Un demi-million de spectateurs aux Jeux de la Passion du Christ
Jésus aborde la dernière ligne droite aux Jeux de la Passion d’Oberammergau, petit village des Alpes bavaroises. Trois semaines avant la fin de ce festival séculaire qui retrace le supplice, la mort et la résurrection du Christ, le bilan est excellent, sur le plan artistique comme économique.
Pourtant, la météo a été impitoyable. Cette année, Jésus a été souvent exposé au froid pendant les Jeux de la Passion du Christ. Même les soirs d’été, il est arrivé qu’une bise mordante souffle sur l’immense théâtre en plein air d’Oberammergau. Les deux acteurs se relayant pour interpréter Jésus ont grelotté dans leur modeste pagne pendant la scène de la crucifixion. En tout état de cause, la petite troupe biblique sera endurcie pour les vingt représentations qui auront lieu dans la fraîcheur automnale.
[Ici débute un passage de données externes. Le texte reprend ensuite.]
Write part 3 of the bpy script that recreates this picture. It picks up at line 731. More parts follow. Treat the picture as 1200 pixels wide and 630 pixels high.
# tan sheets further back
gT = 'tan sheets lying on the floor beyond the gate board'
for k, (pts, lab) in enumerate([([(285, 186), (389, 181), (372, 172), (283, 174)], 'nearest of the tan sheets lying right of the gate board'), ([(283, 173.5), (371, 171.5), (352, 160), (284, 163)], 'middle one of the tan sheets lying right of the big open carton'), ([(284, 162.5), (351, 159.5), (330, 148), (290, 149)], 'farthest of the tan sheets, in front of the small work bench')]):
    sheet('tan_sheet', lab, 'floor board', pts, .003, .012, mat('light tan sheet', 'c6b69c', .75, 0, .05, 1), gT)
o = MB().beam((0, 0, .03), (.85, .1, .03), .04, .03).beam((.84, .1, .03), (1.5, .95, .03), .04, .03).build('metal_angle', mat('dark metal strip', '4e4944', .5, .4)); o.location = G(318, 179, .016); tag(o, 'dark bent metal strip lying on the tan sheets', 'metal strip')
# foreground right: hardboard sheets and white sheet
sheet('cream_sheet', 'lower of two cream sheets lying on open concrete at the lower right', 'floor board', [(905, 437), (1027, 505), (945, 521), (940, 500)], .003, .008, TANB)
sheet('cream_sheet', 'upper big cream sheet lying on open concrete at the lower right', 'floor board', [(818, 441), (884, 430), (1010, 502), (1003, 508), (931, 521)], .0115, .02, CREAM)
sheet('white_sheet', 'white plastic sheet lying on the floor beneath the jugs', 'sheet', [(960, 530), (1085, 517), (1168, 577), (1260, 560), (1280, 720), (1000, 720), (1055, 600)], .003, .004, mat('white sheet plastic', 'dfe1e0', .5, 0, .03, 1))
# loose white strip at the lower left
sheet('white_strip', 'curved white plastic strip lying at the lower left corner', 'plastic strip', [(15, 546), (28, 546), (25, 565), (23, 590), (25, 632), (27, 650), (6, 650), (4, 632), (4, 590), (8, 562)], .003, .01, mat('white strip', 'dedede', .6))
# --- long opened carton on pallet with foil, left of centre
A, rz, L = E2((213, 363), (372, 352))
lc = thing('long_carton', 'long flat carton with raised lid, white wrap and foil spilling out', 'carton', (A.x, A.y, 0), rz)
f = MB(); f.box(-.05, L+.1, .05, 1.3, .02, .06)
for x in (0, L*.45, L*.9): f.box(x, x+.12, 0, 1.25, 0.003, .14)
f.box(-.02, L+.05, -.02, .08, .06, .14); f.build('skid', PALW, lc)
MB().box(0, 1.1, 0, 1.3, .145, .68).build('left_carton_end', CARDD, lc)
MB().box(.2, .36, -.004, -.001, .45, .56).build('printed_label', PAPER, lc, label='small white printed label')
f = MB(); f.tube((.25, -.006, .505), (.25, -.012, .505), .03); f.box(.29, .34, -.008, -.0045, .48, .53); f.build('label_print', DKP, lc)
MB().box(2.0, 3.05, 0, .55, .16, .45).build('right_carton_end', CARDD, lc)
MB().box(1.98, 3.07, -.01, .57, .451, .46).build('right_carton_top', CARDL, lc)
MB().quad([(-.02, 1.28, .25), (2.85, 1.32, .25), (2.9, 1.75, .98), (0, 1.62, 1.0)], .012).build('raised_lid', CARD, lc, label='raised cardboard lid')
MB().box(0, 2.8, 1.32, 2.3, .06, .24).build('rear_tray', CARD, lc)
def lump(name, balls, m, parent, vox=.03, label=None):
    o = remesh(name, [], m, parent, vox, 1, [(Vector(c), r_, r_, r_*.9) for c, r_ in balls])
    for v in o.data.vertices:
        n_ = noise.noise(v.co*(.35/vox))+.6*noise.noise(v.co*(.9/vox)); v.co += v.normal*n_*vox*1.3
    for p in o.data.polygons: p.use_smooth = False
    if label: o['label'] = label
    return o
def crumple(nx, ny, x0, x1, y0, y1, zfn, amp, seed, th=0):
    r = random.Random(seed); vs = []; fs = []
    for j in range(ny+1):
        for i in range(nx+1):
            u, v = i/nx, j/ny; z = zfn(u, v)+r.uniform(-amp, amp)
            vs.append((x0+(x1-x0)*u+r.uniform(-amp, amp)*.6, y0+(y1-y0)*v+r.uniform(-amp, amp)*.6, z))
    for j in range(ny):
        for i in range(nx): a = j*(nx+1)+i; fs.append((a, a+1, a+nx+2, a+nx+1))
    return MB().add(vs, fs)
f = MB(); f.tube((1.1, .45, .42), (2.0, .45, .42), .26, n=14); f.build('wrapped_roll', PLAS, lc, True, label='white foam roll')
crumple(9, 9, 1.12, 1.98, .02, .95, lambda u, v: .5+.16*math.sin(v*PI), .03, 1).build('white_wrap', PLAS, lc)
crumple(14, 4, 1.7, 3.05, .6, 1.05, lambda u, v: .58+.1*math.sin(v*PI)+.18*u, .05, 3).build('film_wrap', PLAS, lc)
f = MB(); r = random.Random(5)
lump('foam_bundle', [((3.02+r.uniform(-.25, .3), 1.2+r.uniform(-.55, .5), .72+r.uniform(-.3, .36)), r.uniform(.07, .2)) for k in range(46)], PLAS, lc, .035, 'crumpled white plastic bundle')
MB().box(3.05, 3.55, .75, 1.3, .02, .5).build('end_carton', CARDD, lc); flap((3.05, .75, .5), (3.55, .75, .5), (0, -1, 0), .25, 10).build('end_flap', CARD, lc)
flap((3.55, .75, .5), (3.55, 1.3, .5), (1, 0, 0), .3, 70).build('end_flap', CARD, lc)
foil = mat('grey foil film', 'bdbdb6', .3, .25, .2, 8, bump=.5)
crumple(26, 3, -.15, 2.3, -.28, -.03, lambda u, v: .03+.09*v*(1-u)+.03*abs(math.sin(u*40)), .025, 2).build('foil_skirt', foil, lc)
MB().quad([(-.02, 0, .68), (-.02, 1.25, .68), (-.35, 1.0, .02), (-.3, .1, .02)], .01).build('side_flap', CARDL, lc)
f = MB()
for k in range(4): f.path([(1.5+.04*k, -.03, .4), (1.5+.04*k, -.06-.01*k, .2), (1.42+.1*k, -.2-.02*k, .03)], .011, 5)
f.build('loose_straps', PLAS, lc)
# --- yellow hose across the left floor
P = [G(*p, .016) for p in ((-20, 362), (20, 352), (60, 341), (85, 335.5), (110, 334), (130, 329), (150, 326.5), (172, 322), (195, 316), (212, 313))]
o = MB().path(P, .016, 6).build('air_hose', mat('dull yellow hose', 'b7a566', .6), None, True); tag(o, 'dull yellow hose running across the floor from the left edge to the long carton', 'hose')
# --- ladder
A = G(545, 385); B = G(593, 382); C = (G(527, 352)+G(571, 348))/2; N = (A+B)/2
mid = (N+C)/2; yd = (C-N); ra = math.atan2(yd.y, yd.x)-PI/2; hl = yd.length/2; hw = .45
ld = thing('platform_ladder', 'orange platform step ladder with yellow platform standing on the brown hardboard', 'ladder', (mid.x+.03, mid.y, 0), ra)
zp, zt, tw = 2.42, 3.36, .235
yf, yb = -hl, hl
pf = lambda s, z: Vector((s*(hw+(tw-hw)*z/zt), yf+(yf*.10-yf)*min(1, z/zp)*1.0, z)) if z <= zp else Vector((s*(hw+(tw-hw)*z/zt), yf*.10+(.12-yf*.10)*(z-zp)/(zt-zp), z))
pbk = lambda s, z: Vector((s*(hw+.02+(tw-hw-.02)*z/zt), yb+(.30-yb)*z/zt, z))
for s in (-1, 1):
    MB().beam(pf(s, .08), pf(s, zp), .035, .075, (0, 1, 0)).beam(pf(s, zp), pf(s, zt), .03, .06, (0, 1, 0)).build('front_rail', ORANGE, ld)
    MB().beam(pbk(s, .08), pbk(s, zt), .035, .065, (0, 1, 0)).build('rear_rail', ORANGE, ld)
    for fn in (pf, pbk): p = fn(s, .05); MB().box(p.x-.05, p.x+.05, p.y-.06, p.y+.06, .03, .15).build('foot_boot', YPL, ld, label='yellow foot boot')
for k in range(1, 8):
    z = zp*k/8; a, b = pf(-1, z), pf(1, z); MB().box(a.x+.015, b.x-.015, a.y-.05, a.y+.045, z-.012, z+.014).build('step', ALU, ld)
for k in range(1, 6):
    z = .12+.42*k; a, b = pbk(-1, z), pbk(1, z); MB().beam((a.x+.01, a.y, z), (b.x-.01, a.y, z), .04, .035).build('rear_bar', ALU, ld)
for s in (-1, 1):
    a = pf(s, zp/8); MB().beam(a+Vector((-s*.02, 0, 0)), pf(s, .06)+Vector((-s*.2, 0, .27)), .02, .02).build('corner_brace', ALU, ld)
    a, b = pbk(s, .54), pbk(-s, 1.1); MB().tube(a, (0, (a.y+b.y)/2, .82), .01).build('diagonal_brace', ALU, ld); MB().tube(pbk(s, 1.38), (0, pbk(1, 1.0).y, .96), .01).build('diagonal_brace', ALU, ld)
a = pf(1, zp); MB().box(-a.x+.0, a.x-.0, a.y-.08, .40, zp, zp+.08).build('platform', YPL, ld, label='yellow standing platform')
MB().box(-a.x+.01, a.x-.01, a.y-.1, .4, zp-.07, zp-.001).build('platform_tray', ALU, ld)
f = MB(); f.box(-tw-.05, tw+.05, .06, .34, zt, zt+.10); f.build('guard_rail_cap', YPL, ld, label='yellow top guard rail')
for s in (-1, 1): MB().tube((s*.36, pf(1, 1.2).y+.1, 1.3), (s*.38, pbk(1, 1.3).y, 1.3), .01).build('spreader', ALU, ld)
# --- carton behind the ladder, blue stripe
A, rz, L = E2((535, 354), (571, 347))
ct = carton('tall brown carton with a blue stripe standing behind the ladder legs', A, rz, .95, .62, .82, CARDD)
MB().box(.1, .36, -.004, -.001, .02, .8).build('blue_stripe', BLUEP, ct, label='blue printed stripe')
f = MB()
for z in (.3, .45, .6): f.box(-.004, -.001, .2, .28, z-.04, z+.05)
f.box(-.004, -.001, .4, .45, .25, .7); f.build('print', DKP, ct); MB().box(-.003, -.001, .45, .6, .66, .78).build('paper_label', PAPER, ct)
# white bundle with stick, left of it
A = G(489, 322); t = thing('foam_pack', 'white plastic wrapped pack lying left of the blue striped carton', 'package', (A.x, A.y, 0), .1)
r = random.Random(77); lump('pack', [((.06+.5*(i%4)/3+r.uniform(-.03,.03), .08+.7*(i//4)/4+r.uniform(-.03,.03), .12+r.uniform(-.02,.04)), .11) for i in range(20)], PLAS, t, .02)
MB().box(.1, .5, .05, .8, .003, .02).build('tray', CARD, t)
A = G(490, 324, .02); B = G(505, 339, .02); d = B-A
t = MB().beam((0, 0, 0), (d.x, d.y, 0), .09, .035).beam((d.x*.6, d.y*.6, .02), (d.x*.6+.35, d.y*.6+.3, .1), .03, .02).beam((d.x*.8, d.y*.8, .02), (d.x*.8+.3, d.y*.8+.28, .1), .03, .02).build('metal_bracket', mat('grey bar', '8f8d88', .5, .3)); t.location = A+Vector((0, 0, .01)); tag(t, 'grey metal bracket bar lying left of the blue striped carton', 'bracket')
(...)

Il faudra attendre que le rideau tombe pour la dernière fois, le 3 octobre, avant de dresser le bilan définitif de cette 41e édition. Mais une chose est sûre : 99,8 % des places sont déjà réservées pour les 104 représentations, indique Werner Herrlinger, directeur des ventes. Le petit village bavarois est donc assuré de recevoir près d’un demi-million de visiteurs.
Les habitants d’Oberammergau ne soupçonnaient pas ce succès lorsqu’ils firent le serment, en 1633, de reconstituer tous les dix ans la Passion du Christ si la peste ne faisait plus de victimes. La légende raconte que, dès lors, plus aucun villageois n’aurait succombé à la terrible épidémie qui sévissait à l’époque. Depuis, les habitants restent fidèles à leur promesse. L’édition 2010 s’est ouverte le 15 mai avec cinq représentations par semaine. La moitié du village, qui compte aujourd’hui 5000 âmes, contribue au spectacle sur scène ou en coulisse.
Près de la moitié des spectateurs sont anglophones, révèle Frederik Mayet, qui est à la fois l’un des deux interprètes de Jésus et le porte-parole des Jeux de la Passion. La manifestation suscite un intérêt croissant en Nouvelle-Zélande et au Japon. Les longs efforts de la commune, qui prépare l’événement depuis plusieurs années, ont été largement récompensés : le bénéfice net devrait tourner autour de 30 millions d’euros. Plusieurs habitants d’Oberammergau ont pris six mois de congé sans solde pour interpréter l’un des rôles principaux, très convoités. Seuls les villageois ont le droit de participer. En contrepartie, les acteurs amateurs reçoivent un cachet financé par la commune.
Le directeur des Jeux, Christian Stückl, est enchanté de cette édition : « Je n’ai jamais été aussi satisfait que cette année », déclare le metteur en scène. C’est la troisième fois de suite qu’il dirige les Jeux de la Passion, et il n’a pas hésité à bouleverser les habitudes pour réaliser une mise en scène contemporaine. « Les acteurs restent très concentrés ; ils prennent beaucoup de plaisir à jouer », poursuit?il. Christian Stückl se félicite d’avoir reporté la deuxième partie du spectacle à la tombée de la nuit, car il met ainsi à profit le crépuscule pour créer une ambiance particulière sur scène.
Quand les Jeux de la Passion 2010 s’achèveront, le soir du 3 octobre, les acteurs auront le cœur gros. « En général, on pleure beaucoup après la dernière représentation », confie Frederik Mayet. « Les gens tombent dans les bras les uns des autres en sanglotant, car ils réalisent subitement que l’ultime fois est arrivée. »
Le quotidien reprendra alors ses droits et les coiffeurs d’Oberammergau auront du pain sur la planche, car les hommes du village renonceront à leurs cheveux longs et à leur barbe hirsute. Ils recommenceront à les laisser pousser à partir du mercredi des Cendres 2019, plus d’un an avant les Jeux de la Passion 2020, pour mieux ressembler aux personnages bibliques.